So, over the last eighteen months or so, I've met a lot of really incredible people. People who make me feel good when I'm with them. People who have taught me great lessons and who have allowed me to teach them. People who I want to "fast track" friendships because they're just so damn awesome.
But, just as these people come into my life, they also leave again. And though I am so thankful for the impact that these new friends have, I'm also so sad when they leave my life again that it's almost unbearable at points. And I know that I need to learn to appreciate these friends for whatever their role is in my life--think reason, season, or lifetime--and that not everyone will be a lifetime friend.
It makes me wonder, though...with all of the social networks--Facebook, Myspace, etc.--how will we ever learn to say goodbye to people? Ultimately, it's healthy for us to have to say goodbye. Because, eventually, we will all say goodbye for one last time to everyone we know. Sometimes we'll be lucky enough to know it, but most of the time we are blissfully unaware of the "last time" we say goodbye. Teenagers who have grown up in the Facebook culture never lose touch with anyone. They have thousands of "friends". They don't have that opportunity people my age and older have had to take a ten year break from their high school friends before showing up, new and improved, at a reunion. They lose that feeling of "I won't see these people ever again...but that's okay."

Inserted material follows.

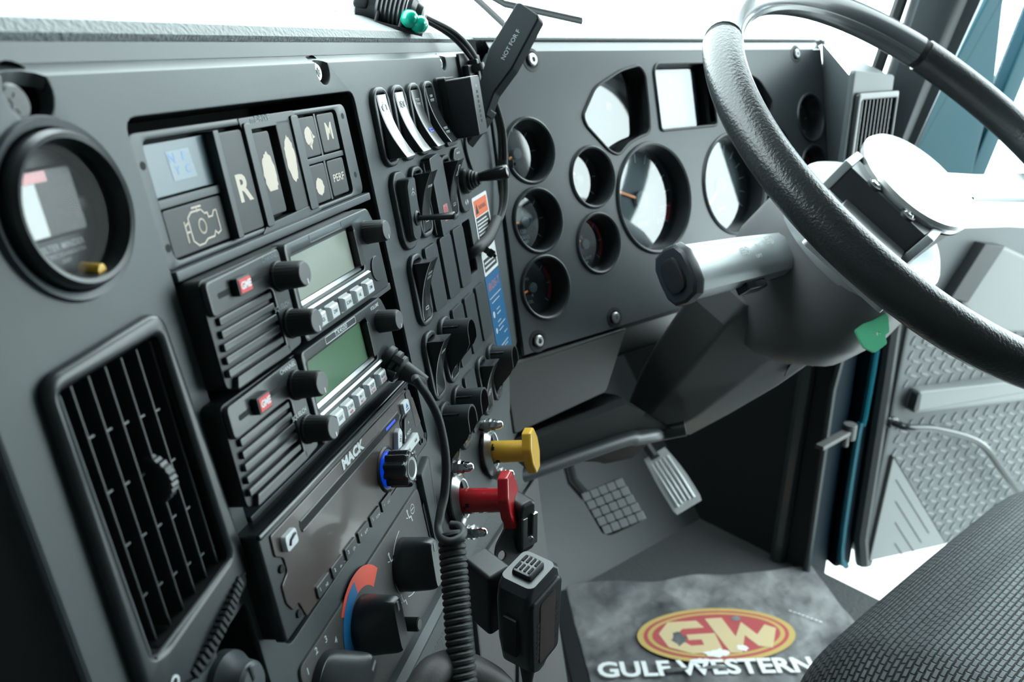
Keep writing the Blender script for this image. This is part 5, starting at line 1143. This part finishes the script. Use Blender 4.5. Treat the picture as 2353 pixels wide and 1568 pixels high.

I'm concerned about how the future will grieve. Americans never have to give up anything, except to death. We all find a way around it. Lose your job? Collect unemployment. Lose your house? Move in with the parents. Move away from everyone you know? Facebook! Myspace! Email! Best friend alive one day and dead the next? Um...oh. Yeah, there's nothing to appease that. And all of the "little deaths" that we've managed to shut out of our lives--saying goodbye to friends, moving away from home, whatever it is--are necessary to living a healthy life. We need to learn to grieve on a small scale in order to adjust to how grief feels. In order to realize that grief hurts--loss hurts--and though there is no way to make it go away, the feelings will eventually change.
Several of my new friends who have faded back out of my life are my friends on Facebook. And my heart says "yay! They're still there! We're still connected! I didn't lose anything!" But my brain is sending out warning signals: learn to grieve. Remember that loss is a part of life. Appreciate what you have while you have it, and when it's gone understand that that space is now available for something new.
It's good to say goodbye. We will all have to--no matter how entitled we feel, that won't change.
4 comments:
"Americans never have to give up anything, except to death. We all find a way around it. Lose your job? Collect unemployment. Lose your house? Move in with the parents."
You don't think either of those transitions comes with grief? And what's the alternative? Lose your job and starve on the streets? Lose your house and live under a bridge?
For many of us, Facebook and email are not even close to being replacements for having friends or family move across the country and out of our day to day lives. We feel it deeply. I don't think teenagers are any different, I don't think they feel losses any less deeply just because they're not moving across the prairie in a covered wagon to never see their friends and family again.
Skye,
I apologize--no, I absolutely do not think that those types of transitions don't come with grief. I can see how you read that in my words--I don't think I articulated that portion very well. Particularly in the time we're in now, I don't want to come even close to implying that those are trivial things or that people don't go through a grief process...only that they are...recoverable losses? Either way, my meaning came across badly and I'm sorry that I offended you with that.
And, of course Facebook/etc. is not a replacement for day-to-day contact, nor do I think that people don't feel those losses. But, I think that people--young people in particular who have grown up in the 'internet age'--are losing their ability to cope with an irreplaceable, full, absolute LOSS. The 'lost' person hasn't moved across the country (covered wagon or not...I'm not THAT old), he/she is GONE. Irretrievable. Unless someone dies. And the further we get into a culture where we're not allowed to truly lose anything (which is not a comment on the person, or his or her ability to feel) the more difficult an undeniable loss will be.
I wouldn't say I was offended, more like baffled. And I would be interested to hear the evidence you have for this trend you say you're seeing, perhaps another post? Because simply the existence of these technologies doesn't seem sufficient to me as evidence of a cultural change.
I didn't say I'm seeing a trend or a cultural change...just musing about what I think could be a potential side effect of social networking. The evidence I have is that, as proven by centuries of human behavior, when people don't practice a skill they lose that skill. And I teach seniors in high school who, for the most part, no longer spend a lot of time fretting about losing touch with people because, well, they don't.